Our goodwill is not proven by how well we take care of ourselves, or our own; it is not proven by how secure we are in our goods, in our possessions, in our comforts, even in our opinions. We are sleeping through the revolution if we don't realize the revolution must include a change in our hearts and minds also, that everything old must pass away in order to realize, to see, the new that is being made.

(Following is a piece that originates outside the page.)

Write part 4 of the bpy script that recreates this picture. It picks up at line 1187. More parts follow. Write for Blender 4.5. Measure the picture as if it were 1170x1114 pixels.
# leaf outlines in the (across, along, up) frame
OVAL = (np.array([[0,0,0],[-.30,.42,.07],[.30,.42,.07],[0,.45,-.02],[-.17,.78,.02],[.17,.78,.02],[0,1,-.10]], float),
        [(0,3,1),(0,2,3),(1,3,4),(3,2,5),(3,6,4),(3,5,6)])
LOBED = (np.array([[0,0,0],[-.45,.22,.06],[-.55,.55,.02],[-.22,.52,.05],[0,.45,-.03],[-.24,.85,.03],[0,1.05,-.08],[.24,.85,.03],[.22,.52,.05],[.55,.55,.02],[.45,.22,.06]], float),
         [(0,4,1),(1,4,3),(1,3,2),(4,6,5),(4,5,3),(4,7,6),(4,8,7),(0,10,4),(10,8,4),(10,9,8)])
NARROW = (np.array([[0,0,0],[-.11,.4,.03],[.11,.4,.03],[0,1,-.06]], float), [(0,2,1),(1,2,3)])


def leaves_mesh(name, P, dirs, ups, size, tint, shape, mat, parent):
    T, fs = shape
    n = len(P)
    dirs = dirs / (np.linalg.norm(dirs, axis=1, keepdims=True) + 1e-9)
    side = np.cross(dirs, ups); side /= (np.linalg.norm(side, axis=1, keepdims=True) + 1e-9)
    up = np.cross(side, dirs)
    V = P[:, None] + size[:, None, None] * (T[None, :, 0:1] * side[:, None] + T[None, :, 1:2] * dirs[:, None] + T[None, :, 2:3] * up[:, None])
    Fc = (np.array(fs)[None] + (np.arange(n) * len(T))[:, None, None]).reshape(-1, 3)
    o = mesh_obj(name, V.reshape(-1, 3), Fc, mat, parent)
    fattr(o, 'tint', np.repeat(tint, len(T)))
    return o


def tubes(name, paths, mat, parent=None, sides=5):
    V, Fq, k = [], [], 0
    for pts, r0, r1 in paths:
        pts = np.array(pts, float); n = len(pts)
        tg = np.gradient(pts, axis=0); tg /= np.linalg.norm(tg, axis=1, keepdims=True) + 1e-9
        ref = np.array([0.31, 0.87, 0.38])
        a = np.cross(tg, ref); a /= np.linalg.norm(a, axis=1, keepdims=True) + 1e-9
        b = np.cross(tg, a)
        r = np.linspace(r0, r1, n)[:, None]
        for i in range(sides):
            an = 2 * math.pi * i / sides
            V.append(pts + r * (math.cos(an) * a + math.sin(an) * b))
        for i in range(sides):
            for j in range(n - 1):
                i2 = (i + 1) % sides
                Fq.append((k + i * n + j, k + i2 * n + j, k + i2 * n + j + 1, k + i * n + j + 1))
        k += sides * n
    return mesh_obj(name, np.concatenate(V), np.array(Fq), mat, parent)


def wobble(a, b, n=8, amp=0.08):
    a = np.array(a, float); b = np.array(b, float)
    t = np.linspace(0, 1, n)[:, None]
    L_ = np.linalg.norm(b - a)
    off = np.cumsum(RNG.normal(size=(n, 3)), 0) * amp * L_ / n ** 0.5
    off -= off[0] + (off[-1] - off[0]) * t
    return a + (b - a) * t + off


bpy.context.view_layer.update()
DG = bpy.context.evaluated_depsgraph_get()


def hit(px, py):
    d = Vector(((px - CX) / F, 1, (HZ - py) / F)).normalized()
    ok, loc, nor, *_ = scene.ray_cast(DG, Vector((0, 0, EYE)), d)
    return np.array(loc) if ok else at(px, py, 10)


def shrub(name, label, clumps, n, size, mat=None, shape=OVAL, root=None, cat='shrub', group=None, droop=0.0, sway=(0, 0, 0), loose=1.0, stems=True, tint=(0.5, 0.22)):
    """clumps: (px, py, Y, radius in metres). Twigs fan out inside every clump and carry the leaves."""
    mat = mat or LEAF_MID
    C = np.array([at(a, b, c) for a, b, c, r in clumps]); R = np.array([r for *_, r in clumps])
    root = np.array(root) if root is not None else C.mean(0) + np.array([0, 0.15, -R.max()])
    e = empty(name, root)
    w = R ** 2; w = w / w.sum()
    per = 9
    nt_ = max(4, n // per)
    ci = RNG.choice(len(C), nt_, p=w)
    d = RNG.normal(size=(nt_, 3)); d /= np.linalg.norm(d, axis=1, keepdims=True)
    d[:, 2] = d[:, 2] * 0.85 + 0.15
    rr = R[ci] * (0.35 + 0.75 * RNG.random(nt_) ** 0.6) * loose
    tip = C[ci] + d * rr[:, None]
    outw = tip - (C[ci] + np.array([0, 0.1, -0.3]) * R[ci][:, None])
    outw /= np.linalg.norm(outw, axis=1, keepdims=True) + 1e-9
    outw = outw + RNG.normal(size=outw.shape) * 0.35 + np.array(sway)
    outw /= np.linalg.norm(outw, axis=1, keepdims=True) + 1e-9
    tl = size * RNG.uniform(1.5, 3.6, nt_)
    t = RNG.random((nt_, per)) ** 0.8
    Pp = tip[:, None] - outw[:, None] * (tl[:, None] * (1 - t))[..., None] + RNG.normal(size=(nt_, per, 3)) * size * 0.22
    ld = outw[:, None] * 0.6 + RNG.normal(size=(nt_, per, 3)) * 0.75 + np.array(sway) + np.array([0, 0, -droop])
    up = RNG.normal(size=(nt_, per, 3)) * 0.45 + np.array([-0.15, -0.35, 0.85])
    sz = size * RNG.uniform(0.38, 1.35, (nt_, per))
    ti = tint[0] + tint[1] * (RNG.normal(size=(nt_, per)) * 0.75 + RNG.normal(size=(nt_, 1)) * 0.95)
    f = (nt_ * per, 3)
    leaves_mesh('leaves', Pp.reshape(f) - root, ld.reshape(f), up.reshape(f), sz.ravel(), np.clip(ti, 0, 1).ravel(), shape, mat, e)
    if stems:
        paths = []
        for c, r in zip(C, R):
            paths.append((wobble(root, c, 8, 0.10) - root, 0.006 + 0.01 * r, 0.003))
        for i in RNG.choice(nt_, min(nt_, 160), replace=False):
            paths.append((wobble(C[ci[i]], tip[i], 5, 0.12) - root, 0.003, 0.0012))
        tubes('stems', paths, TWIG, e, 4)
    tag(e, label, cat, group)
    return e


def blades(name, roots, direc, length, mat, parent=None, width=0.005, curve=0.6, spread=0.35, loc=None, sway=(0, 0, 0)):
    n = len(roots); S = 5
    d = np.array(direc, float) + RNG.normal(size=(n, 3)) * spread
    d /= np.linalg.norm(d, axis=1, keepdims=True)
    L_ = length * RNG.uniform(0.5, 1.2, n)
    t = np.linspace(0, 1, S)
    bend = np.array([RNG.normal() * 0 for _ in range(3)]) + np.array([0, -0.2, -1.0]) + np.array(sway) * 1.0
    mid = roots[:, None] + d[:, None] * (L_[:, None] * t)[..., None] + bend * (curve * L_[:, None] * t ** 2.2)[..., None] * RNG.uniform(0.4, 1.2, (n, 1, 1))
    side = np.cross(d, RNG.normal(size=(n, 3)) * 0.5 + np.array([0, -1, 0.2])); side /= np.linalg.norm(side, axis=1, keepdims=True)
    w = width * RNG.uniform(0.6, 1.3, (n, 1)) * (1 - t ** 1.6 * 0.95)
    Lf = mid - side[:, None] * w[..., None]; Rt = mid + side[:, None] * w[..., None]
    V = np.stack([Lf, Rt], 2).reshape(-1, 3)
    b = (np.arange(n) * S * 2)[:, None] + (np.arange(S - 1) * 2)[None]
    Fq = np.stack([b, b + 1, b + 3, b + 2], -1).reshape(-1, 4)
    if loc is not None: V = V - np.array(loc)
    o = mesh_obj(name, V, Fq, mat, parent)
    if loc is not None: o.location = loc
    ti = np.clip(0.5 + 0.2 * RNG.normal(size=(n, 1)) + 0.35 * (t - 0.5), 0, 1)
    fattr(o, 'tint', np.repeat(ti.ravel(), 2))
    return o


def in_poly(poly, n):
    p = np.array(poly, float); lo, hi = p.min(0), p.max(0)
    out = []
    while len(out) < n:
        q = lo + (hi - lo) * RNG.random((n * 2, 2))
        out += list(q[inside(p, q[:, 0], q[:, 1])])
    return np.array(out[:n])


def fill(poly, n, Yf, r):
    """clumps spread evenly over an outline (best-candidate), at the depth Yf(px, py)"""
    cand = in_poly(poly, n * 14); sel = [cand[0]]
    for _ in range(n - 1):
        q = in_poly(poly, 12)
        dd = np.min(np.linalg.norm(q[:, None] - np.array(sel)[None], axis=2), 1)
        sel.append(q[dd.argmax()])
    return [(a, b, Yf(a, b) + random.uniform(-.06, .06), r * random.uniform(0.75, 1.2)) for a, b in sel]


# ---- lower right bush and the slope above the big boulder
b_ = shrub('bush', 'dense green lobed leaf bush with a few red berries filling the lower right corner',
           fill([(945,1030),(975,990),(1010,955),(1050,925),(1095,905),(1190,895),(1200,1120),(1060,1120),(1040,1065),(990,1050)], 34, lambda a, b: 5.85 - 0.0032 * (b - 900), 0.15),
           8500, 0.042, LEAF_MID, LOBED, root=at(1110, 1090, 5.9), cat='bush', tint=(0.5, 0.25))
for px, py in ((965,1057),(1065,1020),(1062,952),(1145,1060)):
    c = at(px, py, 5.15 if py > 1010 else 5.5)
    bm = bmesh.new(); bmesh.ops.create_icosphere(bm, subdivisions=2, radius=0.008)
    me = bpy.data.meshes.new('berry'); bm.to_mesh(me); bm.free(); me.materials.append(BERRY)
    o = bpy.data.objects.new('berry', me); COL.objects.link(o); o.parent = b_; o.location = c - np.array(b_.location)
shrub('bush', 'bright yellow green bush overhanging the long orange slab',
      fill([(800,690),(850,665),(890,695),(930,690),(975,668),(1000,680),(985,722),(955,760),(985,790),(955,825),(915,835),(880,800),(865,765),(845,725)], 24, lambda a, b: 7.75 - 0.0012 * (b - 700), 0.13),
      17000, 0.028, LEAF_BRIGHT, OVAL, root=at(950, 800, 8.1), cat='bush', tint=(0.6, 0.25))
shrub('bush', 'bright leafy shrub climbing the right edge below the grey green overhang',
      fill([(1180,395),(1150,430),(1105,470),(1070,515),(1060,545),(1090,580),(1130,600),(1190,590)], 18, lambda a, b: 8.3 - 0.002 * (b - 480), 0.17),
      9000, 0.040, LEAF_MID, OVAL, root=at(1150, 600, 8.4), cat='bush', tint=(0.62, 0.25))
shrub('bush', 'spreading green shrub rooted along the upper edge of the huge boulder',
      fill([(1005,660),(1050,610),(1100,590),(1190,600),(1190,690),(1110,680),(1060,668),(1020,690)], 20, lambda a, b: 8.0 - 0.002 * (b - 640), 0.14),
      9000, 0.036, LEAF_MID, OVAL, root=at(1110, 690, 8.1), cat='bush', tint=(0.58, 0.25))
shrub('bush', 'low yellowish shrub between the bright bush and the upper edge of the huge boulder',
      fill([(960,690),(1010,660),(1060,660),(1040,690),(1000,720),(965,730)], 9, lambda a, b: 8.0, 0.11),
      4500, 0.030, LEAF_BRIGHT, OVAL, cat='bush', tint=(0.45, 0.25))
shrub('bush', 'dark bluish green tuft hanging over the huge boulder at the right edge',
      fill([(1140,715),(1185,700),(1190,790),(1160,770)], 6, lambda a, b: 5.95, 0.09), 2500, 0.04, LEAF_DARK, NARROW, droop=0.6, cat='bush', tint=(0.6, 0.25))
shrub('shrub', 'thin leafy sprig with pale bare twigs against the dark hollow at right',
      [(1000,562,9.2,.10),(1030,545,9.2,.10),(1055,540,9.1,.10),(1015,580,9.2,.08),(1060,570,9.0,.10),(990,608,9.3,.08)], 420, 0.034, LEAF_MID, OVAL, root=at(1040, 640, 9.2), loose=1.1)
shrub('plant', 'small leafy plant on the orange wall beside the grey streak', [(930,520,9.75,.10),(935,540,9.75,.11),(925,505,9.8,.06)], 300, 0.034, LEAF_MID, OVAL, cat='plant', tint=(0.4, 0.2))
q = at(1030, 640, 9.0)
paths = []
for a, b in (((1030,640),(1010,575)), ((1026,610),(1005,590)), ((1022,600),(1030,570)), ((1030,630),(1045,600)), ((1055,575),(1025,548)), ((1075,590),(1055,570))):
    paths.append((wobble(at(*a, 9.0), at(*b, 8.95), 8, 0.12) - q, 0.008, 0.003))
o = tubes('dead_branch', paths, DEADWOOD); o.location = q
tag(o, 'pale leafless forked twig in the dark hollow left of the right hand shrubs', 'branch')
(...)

The words from Revelation Dr. King cites come at the end of the long symbolic descriptions of destruction and judgment that book is famous for. Dr. King makes no reference to that theme, but it is an important one. Just as there is no Easter without Good Friday, there is no new heaven and new earth without the destruction of the old heaven and old earth, and the hope is in the redemption after the calamity, not in avoiding the calamity altogether. Revelation is about how unjust the world is, and about how God will ultimately bring justice. The Greek idea of John's culture was that creation would return to chaos; while John saw that creation would ultimately be redeemed by justice. The idea that science or nature (evolution) leads inexorably to a telos or even makes progress, is rooted in John's assurance that all things shall be well, and all manner of things shall be well. Even our science, our knowledge, is rooted in this confidence, despite the chaos our senses percieve and history teaches. So we don't have to speak in terms of sin and evil and salvation, in order to understand justice and morality, or even to pursue ethics. But we do need to understand: the problems that face us today are the problems that faced us 40 years ago, are the problems that have faced us for millenia. And the only valid response to them, the only proper answer, is a massive act of conscience, and the agreement, the confession, that we aren't going to follow the old ways, anymore. And we aren't going to sleep through this revolution; because if we do, there'll be no revolution at all. And we'll have only ourselves to blame, for that.





*King's sermon was given at the National Cathedral, an Episcopal church. Coincidence? I think not.